Per host key authentication
Naemr .
naemrr at gmail.com
Thu Oct 4 13:21:41 CEST 2018
If I am understanding correctly, you have a central node, 3 sub nodes, and
3 techs that should be able to access only the node assigned to them?
and the current issue is that tinc of course tries to help everyone play
nice, thus letting tech A access the site C subnet for example.
simple solution I think.
each site connects to admin, each site does NOT have the keys or
information to connect to each other (note this will cause admin to handle
all routing for each site, desired or undesired?)
also set
IndirectData = no
Forwarding = kernel
in each tinc.conf
You will then need to handle all forwarding rules in the firewall
setup on admin. and thus admin becomes a single point, you run into a
bad actor and you can cut there client off at the firewall, giving you
ample time to rotate out their
public key from their site, if for any reason they hamper this, you
can even close there site off via the firewall or by the admin tinc
config, by temporarily blanking the offending site's public key until
said bad actor is dealt with.
This setup will give you more fine grained control over how tinc
behaves, at the cost of slight increase to kernel cpu overhead, and
requiring direct firewall configuration to handle packet flow.

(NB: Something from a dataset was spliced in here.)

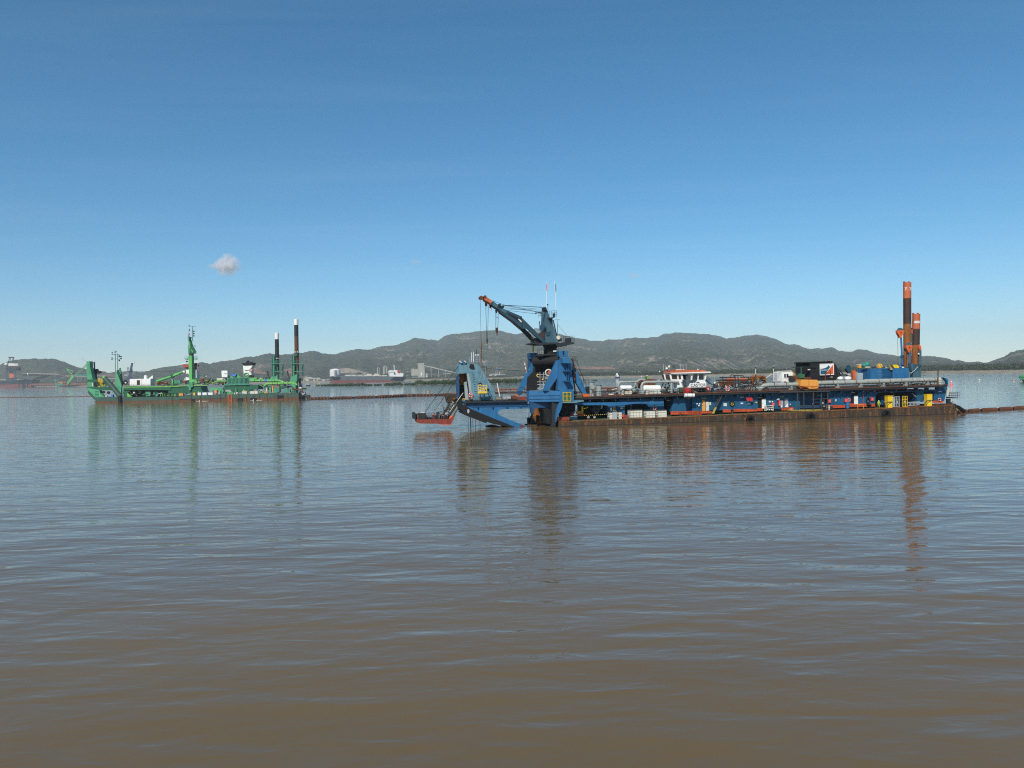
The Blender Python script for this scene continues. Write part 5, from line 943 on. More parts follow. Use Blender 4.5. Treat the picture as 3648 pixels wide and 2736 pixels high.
box('red_locker', 'bright red locker on the upper deck below the wheelhouse', 'locker', 'red', WH, 733, 570, 888, 655, 1.4, 2.6, None, lambda t, b: t.part('lid', 'pinkred').box(WH, 730, 562, 892, 572, 1.35, 2.65)); box('green_locker', 'dark green box left of the bright red locker', 'locker', 'green_box', WH, 655, 560, 730, 640, 2.0, 3.4, None, lambda t, b: t.part('lid', 'green_box').box(WH, 650, 553, 732, 562, 1.95, 3.45))
t = Thing(FC, 'hose_drum', 'red and white hose drum right of the white wheelhouse', 'reel'); t.part('drum', 'red_dull').disc(WH, 1238, 578, 44, 2.2, 3.2, 16); t.part('hub', 'white_old').disc(WH, 1238, 578, 20, 2.1, 2.19, 12); t.part('hub', 'red').torus(WH, 1238, 578, 38, 7, 2.15); t.done()
t = Thing(FC, 'white_drum', 'small white barrel beside the hose drum', 'barrel'); t.part('shell', 'white').ball(WH, 1362, 470, 20, 3, (1.2, 1, .9)); t.part('mast', 'galv').tube(WH, [(1325, 330), (1332, 500)], 3, 3.4, 4); t.part('mast', 'galv').tube(WH, [(1365, 330), (1362, 460)], 3, 3.4, 4); t.part('bracket', 'dark_steel').box(WH, 1345, 488, 1380, 560, 2.8, 3.2); t.done()
box('blue_winch_box', 'blue winch box on the upper deck right of the hose drum', 'winch', 'blue_wall', WH, 1285, 540, 1350, 640, 2.4, 4, None, lambda t, b: t.part('drum', 'dark_steel').disc(WH, 1318, 590, 26, 2.2, 2.39, 12))
# pipe rack
t = Thing(FC, 'pipe_rack', 'rusty steel rack loaded with long pipes on the upper deck', 'pipe rack')
for y, xa, xb, mt, r in ((578, 630, 910, 'dark_steel', 8), (575, 1040, 1240, 'dark_steel', 7), (610, 755, 1180, 'tip_orange', 13), (635, 560, 930, 'dark_steel', 8), (648, 760, 1180, 'deck_rust', 12), (668, 600, 920, 'deck_rust', 9), (690, 640, 900, 'rust', 10), (718, 625, 910, 'rust', 12), (745, 640, 900, 'deck_rust', 8)):
    t.part('pipe', mt).tube(R5, [(xa, y), (xb, y - 3)], r * 1.35, 3.0 + (y % 7) * .1, 8)
for i in range(34):
    y = rng.uniform(585, 790); xa = rng.uniform(560, 900) if i % 2 else rng.uniform(900, 1150); t.part('pipe', rng.choice(['deck_rust', 'rust', 'dark_steel', 'spud_brown', 'rust_orange'])).tube(R5, [(xa, y), (xa + rng.uniform(70, 260), y - 4)], rng.uniform(5, 11), rng.uniform(3.6, 6), 7)
for x in (690, 930, 990, 1190): t.part('upright', 'dark_steel').tube(R5, [(x, 560), (x + 3, 790)], 9, 2.9, 5)
t.part('canopy', 'dark_steel').tube(R5, [(835, 555), (870, 525), (940, 540), (1090, 545), (1110, 560)], 9, 3.2, 6); t.part('upright', 'rail').tube(R5, [(915, 540), (925, 790)], 15, 3.1, 5)
t.done()
rng = random.Random(8)
t = Thing(FC, 'deck_machinery', 'low dark heap of winches, valves and hoses along the upper deck behind the railing', 'machinery')
for i in range(230):
    a0 = rng.uniform(0, 1); R, x, y = (R4, rng.uniform(250, 2150), rng.uniform(800, 900)) if a0 < .45 else (R5, rng.uniform(400, 1560), rng.uniform(700, 840)) if a0 < .8 else (R7, rng.uniform(0, 1400), rng.uniform(790, 845)); mt = rng.choice(['dark_steel', 'rail', 'rust', 'deck_rust', 'grey_pipe', 'cream', 'green_box', 'dark_steel', 'spud_brown'])
    if rng.random() < .5: w_ = rng.uniform(8, 26); t.part('unit', mt).box(R, x - w_, y - rng.uniform(8, 26), x + w_, y + 14, 2.2 + rng.random() * 2, 5)
    else: t.part('pipe', mt).tube(R, [(x - rng.uniform(20, 60), y + rng.uniform(-20, 20)), (x, y), (x + rng.uniform(20, 60), y + rng.uniform(-20, 20))], rng.uniform(4, 9), 2.2 + rng.random() * 2, 6)
t.done()
t = Thing(FC, 'lattice_frame', 'jumble of leaning lattice frames between the pipe rack and the cutter heads', 'frame')
for p, q in (((940, 560), (930, 800)), ((985, 560), (1000, 800)), ((920, 790), (990, 600)), ((1040, 620), (1010, 800)), ((1150, 640), (1240, 800)), ((1170, 640), (1290, 740)), ((1240, 700), (1400, 740)), ((1290, 760), (1450, 620)), ((1010, 800), (1060, 640))): t.part('bar', 'rail').tube(R5, [p, q], 7, 3.0, 5)
t.done()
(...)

Setting the above config options in each tinc.conf also ensures that
if a bad actor attempts to bypass those settings by changing them,
they will give themselves away. they will only be able to change the
ones on their own site,
admin being the central point will still have it set for all sites,
and force it to be honored, and the other sites will have it set, thus
ignoring any attempts the bad site makes to talk to them directly.
Forwarding = kernel
can also be replaced with
Forwarding = off
on each site, leaving admin "holding the bag" for literally all vpn
packet movement
On Tue, Oct 2, 2018 at 2:59 PM Parke <parke.nexus at gmail.com> wrote:
> On Tue, Oct 2, 2018 at 2:41 PM, Michael Munger <mj at hph.io> wrote:
> > It would be nice to just disable the key at some central point and then
> > authentication / encryption / decryption just *break* for that bad actor.
>
> Depending on your specific network topology, 4 separate VPNs might
> very well give you the single break point you want.
>
> If I was going to try to use Tinc to solve your problem, I would start
> by trying the 4 separate VPN approach.